Reeves/Phoenix sued Linville/Keystone in 1872 over the truss patent. The writing is full of technical jargon, but does make mention of columns (Among other things.)

People like Art and Nathan are more in tune to decipher it, while it looks like cuneiform mixed with hieroglyphs to me.

IC - Buffalo Creek Bridge
Posted October 15, 2018, by Luke

I'd misread the source that mentioned Linville & Bollmann in the same breath.

Linville was the designer/engineer for the PRR (Not the B&O) starting in 1862, and stopping in 1865 when Keystone formed.

It's very unlikely that any of the spans in question came from the PRR.

IC - Buffalo Creek Bridge
Posted October 15, 2018, by Art S. (asuckewer [at] knite [dot] com)

Also,

Patent 34183 with its cast iron upper chord is pre civil war; 50723 is post civil war with Keystone Columns. This one and possibly one other govern the first generation of bridges across the Ohio and Mississippi rivers that Keystone did.

Regards,

Art S.

PS. When was Linville with the B&O? Could these recycled spans come from a B&O based bridge?

IC - Buffalo Creek Bridge
Posted October 15, 2018, by Art S. (asuckewer [at] knite [dot] com)

Luke,

The original bridges - yes. What is the evidence that these sections were from that bridge?

Regards,

Art S.

IC - Buffalo Creek Bridge
Posted October 15, 2018, by Luke

Here are two patents awarded to Linville.
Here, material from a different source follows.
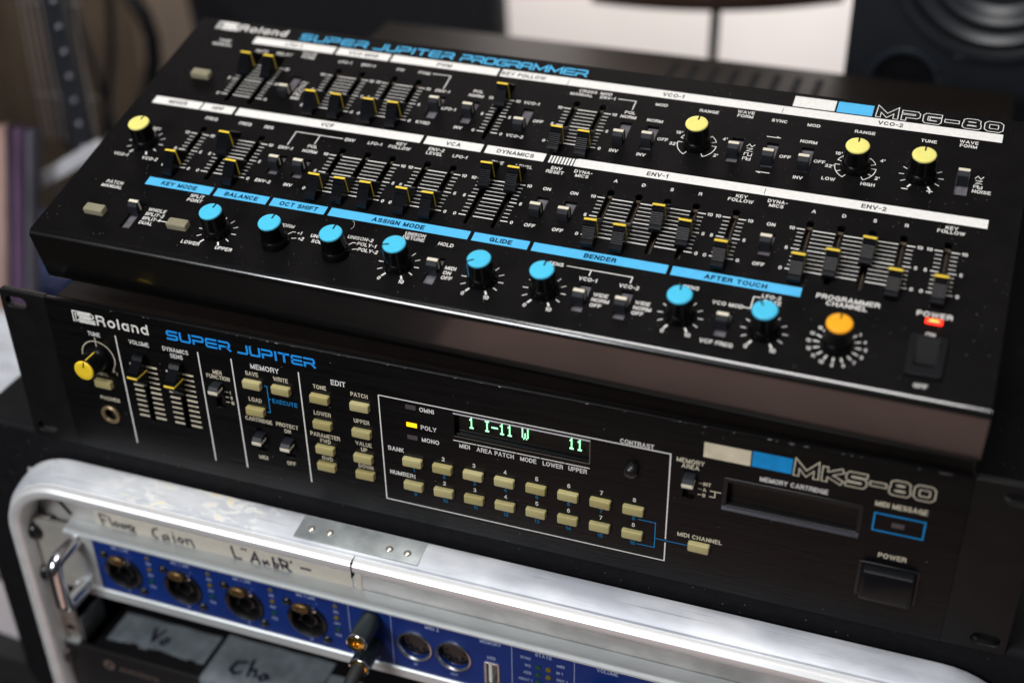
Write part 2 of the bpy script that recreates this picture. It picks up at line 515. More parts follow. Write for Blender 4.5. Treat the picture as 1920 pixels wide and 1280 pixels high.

This appears to be the original Linville Patent: https://patents.google.com/patent/US34183A/en?oq=USNNo.+34%2... ()

This appears to be the early/basic Linville & Piper varaint patent: https://patents.google.com/patent/US50723A/en?oq=US50%2c723

IC - Buffalo Creek Bridge
Posted October 15, 2018, by Luke

And you'd be wrong that Keystone didn't make it:

https://books.google.com/books?id=SC8jAQAAMAAJ&pg=PA33&dq=du...

And this Structuremag article says that Linville himself designed it, so I'm fairly certain that it's a further evolution of his own truss design, as Linville, like Wendell Bollman (Whom he replaced at B&O) he was fond of using his own designs over any other design:

https://www.structuremag.org/wp-content/uploads/2014/09/D-Gr...

Further supporting that idea is this historic article, which mentions Linville & Piper trusses as an option, so I think these may be smaller scale versions of the L-P truss, which I've yet to find a patent diagram for (And the article with the most info is locked behind the ASCE's paywall.

https://books.google.com/books?id=xY0yAQAAMAAJ&pg=PA23&dq=du...

IC - Buffalo Creek Bridge
Posted October 15, 2018, by Art S. (asuckewer [at] knite [dot] com)

Luke,

While I highly doubt Keystone made this bridge, it definitely does not conform to the Linville patents. The design details are different. The way the bridge, especially the lower cord is connected and rigged is very different than Linville.

To me this looks like Phoenix's version of a bridge designed to PRR's spec.

Regards,

Art S.

IC - Buffalo Creek Bridge
Posted February 7, 2016, by Luke

I'm fairly certain this bridge and the bridges at Janesville and Central City were built using parts from the original iteration of the swing bridge at Dubuque.

IC - Buffalo Creek Bridge
Posted February 7, 2016, by ArtS (asuckewer [at] knite [dot] com)

The bridge almost certainly reused from another location. The original endpost baes would have been cast iron. To my eye, the enposts look like Keystone Columns.

Coggon Bridge
Posted September 20, 2013, by John Marvig (johnmarvig [at] chaska [dot] net)

I agree with Tony. Looks like a mid 1870s structure that could have served as part of a much larger crossing at one point.

Coggon Bridge
Posted September 20, 2013, by Tony Dillon (spansaver [at] hotmail [dot] com)

I think this is actually a railroad bridge...and an extremely early (ca.1870's) one at that.

The built-up endpost bases are very unusual.